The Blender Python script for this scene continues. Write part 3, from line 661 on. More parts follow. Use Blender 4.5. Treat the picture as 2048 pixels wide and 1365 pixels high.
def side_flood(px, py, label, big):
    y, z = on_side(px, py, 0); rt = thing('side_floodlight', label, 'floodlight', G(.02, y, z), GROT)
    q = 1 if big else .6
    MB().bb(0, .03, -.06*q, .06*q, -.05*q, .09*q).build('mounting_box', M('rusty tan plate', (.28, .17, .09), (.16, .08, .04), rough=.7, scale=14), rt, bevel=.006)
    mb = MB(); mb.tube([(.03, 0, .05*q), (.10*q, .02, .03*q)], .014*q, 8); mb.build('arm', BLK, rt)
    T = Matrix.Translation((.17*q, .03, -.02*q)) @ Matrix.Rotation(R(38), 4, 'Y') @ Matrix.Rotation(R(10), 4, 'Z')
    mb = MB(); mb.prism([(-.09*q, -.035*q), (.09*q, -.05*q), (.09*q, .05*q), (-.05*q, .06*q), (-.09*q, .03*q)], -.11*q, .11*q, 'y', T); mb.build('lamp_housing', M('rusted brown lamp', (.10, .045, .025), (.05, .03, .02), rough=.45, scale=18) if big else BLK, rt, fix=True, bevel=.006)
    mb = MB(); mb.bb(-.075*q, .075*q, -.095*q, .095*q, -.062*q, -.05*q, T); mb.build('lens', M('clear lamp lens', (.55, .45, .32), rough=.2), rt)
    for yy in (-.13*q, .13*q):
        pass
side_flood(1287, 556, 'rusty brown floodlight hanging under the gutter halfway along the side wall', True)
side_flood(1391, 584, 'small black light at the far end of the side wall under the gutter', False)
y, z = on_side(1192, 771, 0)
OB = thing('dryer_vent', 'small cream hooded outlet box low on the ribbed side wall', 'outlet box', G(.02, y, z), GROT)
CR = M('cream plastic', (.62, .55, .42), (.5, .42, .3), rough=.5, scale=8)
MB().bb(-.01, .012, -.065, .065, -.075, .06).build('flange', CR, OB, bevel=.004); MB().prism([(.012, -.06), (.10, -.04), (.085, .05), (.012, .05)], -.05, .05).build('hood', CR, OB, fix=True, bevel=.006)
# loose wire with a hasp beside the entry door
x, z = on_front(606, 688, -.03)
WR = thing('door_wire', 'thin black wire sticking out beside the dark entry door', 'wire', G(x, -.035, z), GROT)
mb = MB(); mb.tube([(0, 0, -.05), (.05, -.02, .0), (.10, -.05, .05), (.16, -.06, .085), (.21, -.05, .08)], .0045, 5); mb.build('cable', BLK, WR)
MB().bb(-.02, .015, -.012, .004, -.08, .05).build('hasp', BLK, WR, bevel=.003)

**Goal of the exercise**
Retype the material in full. Each word must match.

**Completed exercise**
The Blender Python script for this scene continues. Write part 3, from line 661 on. More parts follow. Use Blender 4.5. Treat the picture as 2048 pixels wide and 1365 pixels high.
def side_flood(px, py, label, big):
    y, z = on_side(px, py, 0); rt = thing('side_floodlight', label, 'floodlight', G(.02, y, z), GROT)
    q = 1 if big else .6
    MB().bb(0, .03, -.06*q, .06*q, -.05*q, .09*q).build('mounting_box', M('rusty tan plate', (.28, .17, .09), (.16, .08, .04), rough=.7, scale=14), rt, bevel=.006)
    mb = MB(); mb.tube([(.03, 0, .05*q), (.10*q, .02, .03*q)], .014*q, 8); mb.build('arm', BLK, rt)
    T = Matrix.Translation((.17*q, .03, -.02*q)) @ Matrix.Rotation(R(38), 4, 'Y') @ Matrix.Rotation(R(10), 4, 'Z')
    mb = MB(); mb.prism([(-.09*q, -.035*q), (.09*q, -.05*q), (.09*q, .05*q), (-.05*q, .06*q), (-.09*q, .03*q)], -.11*q, .11*q, 'y', T); mb.build('lamp_housing', M('rusted brown lamp', (.10, .045, .025), (.05, .03, .02), rough=.45, scale=18) if big else BLK, rt, fix=True, bevel=.006)
    mb = MB(); mb.bb(-.075*q, .075*q, -.095*q, .095*q, -.062*q, -.05*q, T); mb.build('lens', M('clear lamp lens', (.55, .45, .32), rough=.2), rt)
    for yy in (-.13*q, .13*q):
        pass
side_flood(1287, 556, 'rusty brown floodlight hanging under the gutter halfway along the side wall', True)
side_flood(1391, 584, 'small black light at the far end of the side wall under the gutter', False)
y, z = on_side(1192, 771, 0)
OB = thing('dryer_vent', 'small cream hooded outlet box low on the ribbed side wall', 'outlet box', G(.02, y, z), GROT)
CR = M('cream plastic', (.62, .55, .42), (.5, .42, .3), rough=.5, scale=8)
MB().bb(-.01, .012, -.065, .065, -.075, .06).build('flange', CR, OB, bevel=.004); MB().prism([(.012, -.06), (.10, -.04), (.085, .05), (.012, .05)], -.05, .05).build('hood', CR, OB, fix=True, bevel=.006)
# loose wire with a hasp beside the entry door
x, z = on_front(606, 688, -.03)
WR = thing('door_wire', 'thin black wire sticking out beside the dark entry door', 'wire', G(x, -.035, z), GROT)
mb = MB(); mb.tube([(0, 0, -.05), (.05, -.02, .0), (.10, -.05, .05), (.16, -.06, .085), (.21, -.05, .08)], .0045, 5); mb.build('cable', BLK, WR)
MB().bb(-.02, .015, -.012, .004, -.08, .05).build('hasp', BLK, WR, bevel=.003)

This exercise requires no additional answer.